A campaign was recently mounted to have executed deserters pardoned. A letter printed in the Independent provides a vivid illustration of the extent to which our idea of heroism has changed:

My father was highly decorated in the First World War — DSM, MM and three times mentioned in dispatches. But his greatest pride was in the time when, escorting a deserter to death at dawn, he let him escape. This was not a latterday judgement, but that of one who had been involved in all the perils of the front line, and lost a limb in the process.

The deserter’s grave has become a hero’s grave; pride has come to reside not in the carrying out of duty but in its humane dereliction.13

‘I’ve seen ’em, I’ve seen ’em. .’

The war goes on, silently, visibly. The same faces, the same ground. Men march up to the front, waving steel helmets. Artillery barrages. Lots of carrying: ammunition, shells, supplies. Larking around in the trenches. Lunch. More marching. More artillery. The attack. The first few prisoners brought in. The odd casualty. The landscape taking a pounding (with special emphasis on mine craters). A rubbled village. Walking wounded returning. Troops coming back with prisoners, miserable shaven-headed Hun. .

I am in the Imperial War Museum, watching a compilation of documentary films from the war. Each film seems identical to all the others. Their form is as fixed as the gridlock of trenches in which they are set.

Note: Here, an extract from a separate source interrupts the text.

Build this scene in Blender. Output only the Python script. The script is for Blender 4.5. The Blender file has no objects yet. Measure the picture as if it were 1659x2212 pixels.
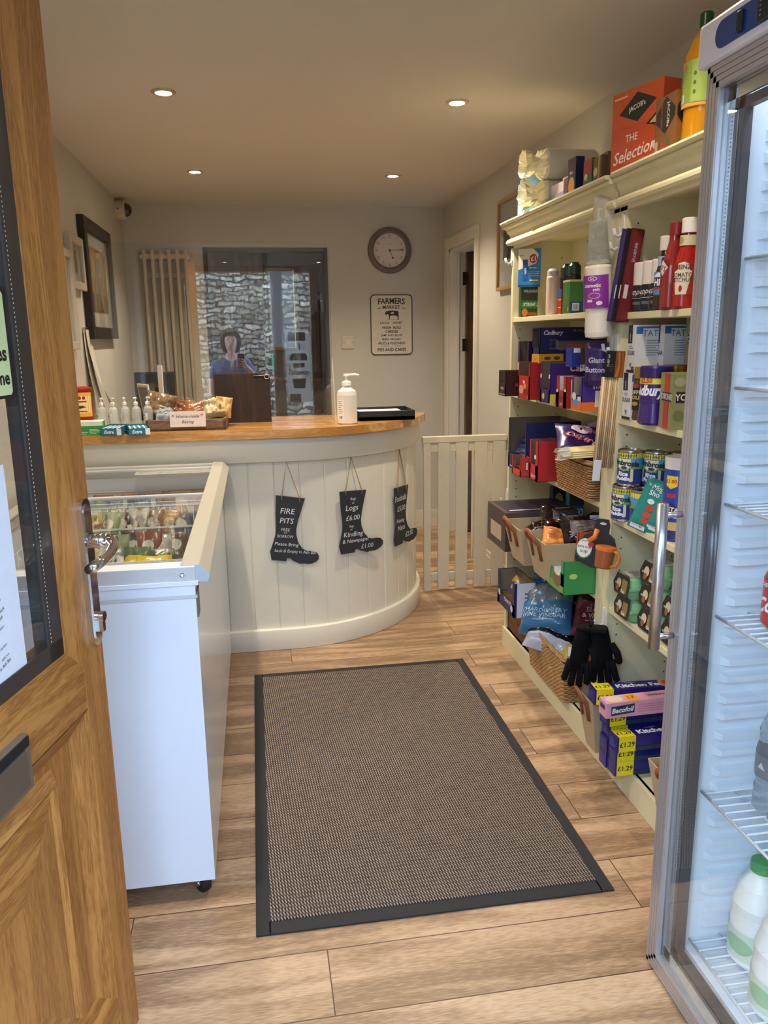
import bpy, bmesh, math, random
from mathutils import Matrix, Vector, noise
R=math.radians; PI=math.pi
random.seed(7)
SC=bpy.context.scene; COL=SC.collection

# ------------------------------------------------------------ camera
CAMZ=1.40
_f=1697.0
_r=Vector((0.98677,0.04824,0.15472)); 
def _u(v): v=Vector(v); v.normalize(); return v
_Y=_u((-284.5,-376,_f)); _Z=-_u((105,7578,_f)); _Z=_u(_Z-_Y*_Y.dot(_Z)); _X=_u(_Y.cross(_Z))
if _X[0]<0: _X=-_X
CM=Matrix((_X,_Y,_Z))           # camera axes (right, down, forward) -> room axes
right=CM@Vector((1,0,0)); up=-(CM@Vector((0,1,0))); fwd=CM@Vector((0,0,1))
cd=bpy.data.cameras.new('camera'); cam=bpy.data.objects.new('camera',cd); COL.objects.link(cam)
cd.sensor_fit='VERTICAL'; cd.sensor_height=36; cd.sensor_width=27; cd.lens=_f/2212*36; cd.clip_start=0.02
mw=Matrix.Identity(4)
for i in range(3):
    mw[i][0]=right[i]; mw[i][1]=up[i]; mw[i][2]=-fwd[i]
mw[2][3]=CAMZ
cam.matrix_world=mw; SC.camera=cam

# measuring helpers: a sight line of the photograph meets a plane of the room
def _ray(px,py): return CM@Vector(((px-829.5)/_f,(py-1106)/_f,1.0))
def AZ(px,py,z): r=_ray(px,py); return r*((z-CAMZ)/r[2])+Vector((0,0,CAMZ))
def AY(px,py,y): r=_ray(px,py); return r*(y/r[1])+Vector((0,0,CAMZ))
def AX(px,py,x): r=_ray(px,py); return r*(x/r[0])+Vector((0,0,CAMZ))

# ------------------------------------------------------------ light and exposure
SC.view_settings.view_transform='Standard'; SC.view_settings.look='None'
SC.view_settings.gamma=1; SC.view_settings.use_curve_mapping=False
SC.view_settings.exposure=1.4
w=bpy.data.worlds.new('overcast_sky'); SC.world=w; w.use_nodes=True
nt=w.node_tree; bg=nt.nodes['Background']
tc=nt.nodes.new('ShaderNodeTexCoord'); sx=nt.nodes.new('ShaderNodeSeparateXYZ'); rp=nt.nodes.new('ShaderNodeValToRGB')
nt.links.new(tc.outputs['Generated'],sx.inputs[0]); nt.links.new(sx.outputs[2],rp.inputs[0]); nt.links.new(rp.outputs[0],bg.inputs[0])
rp.color_ramp.elements[0].position=0.0; rp.color_ramp.elements[0].color=(0.42,0.59,0.88,1)
rp.color_ramp.elements[1].position=0.6; rp.color_ramp.elements[1].color=(0.56,0.79,1.12,1)
bg.inputs[1].default_value=SKY=7.2
def lamp(name,kind,loc,energy,color,rot=(0,0,0),**k):
    l=bpy.data.lights.new(name,kind); l.energy=energy; l.color=color
    for a,b in k.items():
        if a=='portal': l.cycles.is_portal=True
        else: setattr(l,a,b)
    o=bpy.data.objects.new(name,l); o.location=loc; o.rotation_euler=rot; COL.objects.link(o); return o
lamp('doorway_portal','AREA',(0.11,0.09,1.1),1,(1,1,1),(R(90),0,0),shape='RECTANGLE',size=1.15,size_y=2.2,portal=1)

LAMP_W=29
# ------------------------------------------------------------ materials
def lin(h):
    h=h.lstrip('#'); c=[int(h[i:i+2],16)/255 for i in (0,2,4)]
    return tuple((x/12.92 if x<=.04045 else ((x+.055)/1.055)**2.4) for x in c)+(1,)
_mc={}
def C(h,rough=.45,metal=0.0,spec=.5,alpha=1,trans=0,coat=0,ior=1.5,var=.06,bump=0,scale=40,emit=0):
    key=(h,rough,metal,spec,alpha,trans,coat,ior,var,bump,scale,emit)
    if key in _mc: return _mc[key]
    m=bpy.data.materials.new('paint_'+h.strip('#')); m.use_nodes=True; n=m.node_tree; b=n.nodes['Principled BSDF']
    b.inputs['Roughness'].default_value=rough; b.inputs['Metallic'].default_value=metal
    b.inputs['Specular IOR Level'].default_value=spec; b.inputs['IOR'].default_value=ior
    b.inputs['Transmission Weight'].default_value=trans; b.inputs['Coat Weight'].default_value=coat
    b.inputs['Alpha'].default_value=alpha
    c=lin(h)
    if emit: b.inputs['Emission Color'].default_value=c; b.inputs['Emission Strength'].default_value=emit
    t=n.nodes.new('ShaderNodeTexCoord'); nz=n.nodes.new('ShaderNodeTexNoise'); nz.inputs['Scale'].default_value=scale
    n.links.new(t.outputs['Object'],nz.inputs['Vector'])
    mx=n.nodes.new('ShaderNodeMix'); mx.data_type='RGBA'
    mx.inputs[6].default_value=tuple(max(0,x*(1-var)) for x in c[:3])+(1,); mx.inputs[7].default_value=tuple(min(1,x*(1+var)) for x in c[:3])+(1,)
    n.links.new(nz.outputs[0],mx.inputs[0]); n.links.new(mx.outputs[2],b.inputs['Base Color'])
    if bump:
        bp=n.nodes.new('ShaderNodeBump'); bp.inputs['Strength'].default_value=bump; bp.inputs['Distance'].default_value=.003
        n.links.new(nz.outputs[0],bp.inputs['Height']); n.links.new(bp.outputs[0],b.inputs['Normal'])
    _mc[key]=m; return m
def nodes(name):
    m=bpy.data.materials.new(name); m.use_nodes=True; return m,m.node_tree,m.node_tree.nodes['Principled BSDF']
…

The camera stops everything. Soldiers can’t keep their eyes off it. During a pre-battle service no one listens to the padre: everyone is too busy watching the camera. Watching and grinning. The war is a grinning contest which the allies are winning (Jerry can only muster a weary smile). Only the most badly wounded — whom we never actually see — can resist grinning at the camera. Being so camera-conscious gives rise, inevitably, to some strikingly bad acting. Never more so than in the famous faked sequence of troops apparently going over the top in The Battle of the Somme (first shown, to a public horrified by its realism, on 21 August 1916) which was actually filmed at a training ground. A soldier falls, dies, looks back to the camera and then folds his arms neatly across his chest.